Asked for comment, Service Employees International Union, which pushed for the fast food law, did not say whether they want a new commission to convene specifically for fast food. In a statement, SEIU California president David Huerta praised Newsom and lawmakers for “listening to workers and taking the bold action needed to make progress against a growing tide of inequality and poverty experienced by low-wage workers and people of color.”


The union’s close ally, Sen. María Elena Durazo, a Los Angeles politician who leads a budget subcommittee on labor, said lawmakers have heard workers across industries testify that they can’t afford the basics despite working full time or more. “Some of these industries already have wage orders,” Durazo said. “It’s just a matter of looking at them (again) … It’s not just fast food.”


Newsom administration officials did not respond to a request for comment. The bill only allows about 10 months—right up to about a week before next November’s election—to issue new rules on wages and working conditions.


Longtime Capitol lobbyist Chris Micheli said given that tight timeframe, a new commission could only focus on a few industries that fit the poverty description, with fast food being likely. In the current budget bills, the new Industrial Welfare Commission would not be allowed to issue labor rules that are less protective of workers than current law.


That raised the ire of business groups. In a statement last week, the California Chamber of Commerce, state Restaurant Association and other groups denounced the limitation, saying it “will only create unnecessary confusion, create layered burdens on employers, and subject businesses to more frivolous litigation.”


Ironically, it was labor groups that pushed to disband the commission nearly two decades ago. Created in 1913, the Industrial Welfare Commission was California’s version of “wage boards” that were common methods of setting labor standards across several Northern states during the Progressive Era.


The commission was initially tasked with regulating labor in industries employing many women and children, the marginalized workers of that era who had neither union representation nor the ability to vote for stronger labor protections on their own.


The commission includes five members appointed by the governor: two representing employers’ interests, two representing labor’s interests and one representing the “general public.” It met in public, received comments and issued rules by industry in the form of wage orders. In later decades, it expanded in scope to cover virtually every occupation.


The commission’s wage orders covered industries such as manufacturing, timber, agriculture, motion picture production, canneries, transportation and personal services. They regulated such working conditions as the length of breaks, overtime pay, the provision of seating and water for workers and whether employers had to provide uniforms if they were required.


Setting the statewide minimum wage was the commission’s most high-profile responsibility. One of its most famous moves was to grant farm workers the right to overtime pay in the 1970s. It was as susceptible as any Sacramento body to political influence.

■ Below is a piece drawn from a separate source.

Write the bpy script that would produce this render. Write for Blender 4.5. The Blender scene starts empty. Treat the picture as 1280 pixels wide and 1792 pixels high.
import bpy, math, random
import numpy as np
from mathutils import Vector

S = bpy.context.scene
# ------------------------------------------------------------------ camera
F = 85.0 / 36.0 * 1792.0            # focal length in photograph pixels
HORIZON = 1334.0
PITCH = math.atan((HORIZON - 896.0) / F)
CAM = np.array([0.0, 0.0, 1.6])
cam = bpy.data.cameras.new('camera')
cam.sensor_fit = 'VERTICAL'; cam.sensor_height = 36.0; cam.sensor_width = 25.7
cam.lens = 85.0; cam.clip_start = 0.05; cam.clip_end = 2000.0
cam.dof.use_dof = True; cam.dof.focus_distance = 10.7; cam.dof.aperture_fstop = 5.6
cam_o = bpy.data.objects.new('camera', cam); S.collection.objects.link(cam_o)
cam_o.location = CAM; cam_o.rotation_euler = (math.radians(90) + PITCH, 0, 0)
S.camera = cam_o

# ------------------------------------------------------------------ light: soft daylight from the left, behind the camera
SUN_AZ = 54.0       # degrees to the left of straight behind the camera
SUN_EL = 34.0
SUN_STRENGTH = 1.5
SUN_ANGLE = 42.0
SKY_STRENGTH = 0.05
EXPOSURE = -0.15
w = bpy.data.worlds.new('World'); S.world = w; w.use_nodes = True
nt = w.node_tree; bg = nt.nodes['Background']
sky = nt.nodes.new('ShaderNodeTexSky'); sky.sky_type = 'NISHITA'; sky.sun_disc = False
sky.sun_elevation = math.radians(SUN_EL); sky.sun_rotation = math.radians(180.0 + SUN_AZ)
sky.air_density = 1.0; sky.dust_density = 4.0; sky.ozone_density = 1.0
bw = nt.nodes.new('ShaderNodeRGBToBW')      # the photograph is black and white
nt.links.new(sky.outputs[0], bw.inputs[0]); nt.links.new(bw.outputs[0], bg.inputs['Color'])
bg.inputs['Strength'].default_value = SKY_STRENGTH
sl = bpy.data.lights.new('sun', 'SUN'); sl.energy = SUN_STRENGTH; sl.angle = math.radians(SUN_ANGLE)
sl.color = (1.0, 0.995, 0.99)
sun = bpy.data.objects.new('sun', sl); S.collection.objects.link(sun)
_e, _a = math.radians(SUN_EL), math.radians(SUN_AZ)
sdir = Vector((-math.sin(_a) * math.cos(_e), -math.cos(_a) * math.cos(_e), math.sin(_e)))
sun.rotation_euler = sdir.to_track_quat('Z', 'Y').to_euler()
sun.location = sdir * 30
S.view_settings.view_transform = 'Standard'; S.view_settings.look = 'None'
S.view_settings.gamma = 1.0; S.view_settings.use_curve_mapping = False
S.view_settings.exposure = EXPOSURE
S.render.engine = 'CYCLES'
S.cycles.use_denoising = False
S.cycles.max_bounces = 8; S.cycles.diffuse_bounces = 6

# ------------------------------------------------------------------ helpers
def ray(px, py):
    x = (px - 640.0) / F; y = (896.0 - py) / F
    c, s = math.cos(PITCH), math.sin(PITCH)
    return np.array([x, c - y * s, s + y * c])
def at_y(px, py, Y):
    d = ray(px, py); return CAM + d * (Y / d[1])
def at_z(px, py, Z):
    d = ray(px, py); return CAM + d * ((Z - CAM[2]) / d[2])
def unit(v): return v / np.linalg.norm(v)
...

In the 1990s, then-Gov. Pete Wilson appointed labor representatives to the commission that labor groups opposed, said Catherine Fisk, a UC Berkeley labor law professor. The commission made the controversial move to roll back daily overtime rules—the requirement that employers pay extra for more than eight hours of work per day.


Lawmakers later reinstated the overtime rules on their own. Dormant Labor groups ultimately decided the commission wasn’t serving workers. At the urging of the California Labor Federation, lawmakers in 2004 zeroed out the commission’s funding, according to news reports.


Since then, the commission has lain dormant—other than a brief revival in 2006 under Gov. Arnold Schwarzenegger, who was deadlocked at the time with the Democratic-led legislature over how much to hike the minimum wage. The state labor commissioner still enforces the commission’s old wage orders. The legislature has become the primary body for writing new labor rules. Fisk said that’s not the best set-up for workers or the economy.


“It might be that the minimum wage should be $24 an hour in some occupations, but in others, that’s too high and it would cause harm,” she said. “That’s an empirical question that should be studied based on sociological and economic analysis, which the legislature is not set up to do as well as an expert body.”


Whether a resurrected Industrial Welfare Commission focuses on fast food or another industry, UC Santa Barbara labor historian Nelson Lichtenstein said it makes sense for the board to return.


The conditions and diminished clout of low-wage workers today, he said, in some ways mirror those of the women and children laboring in canneries and garment factories in the 1910s.


“Labor law is pretty ineffectual; labor organization is very very low,” Lichtenstein said. “You have (workers) who are only semi-citizens, whether they’re undocumented or marginalized. So we’ve sort of returned to the sociology of the Progressive Era.”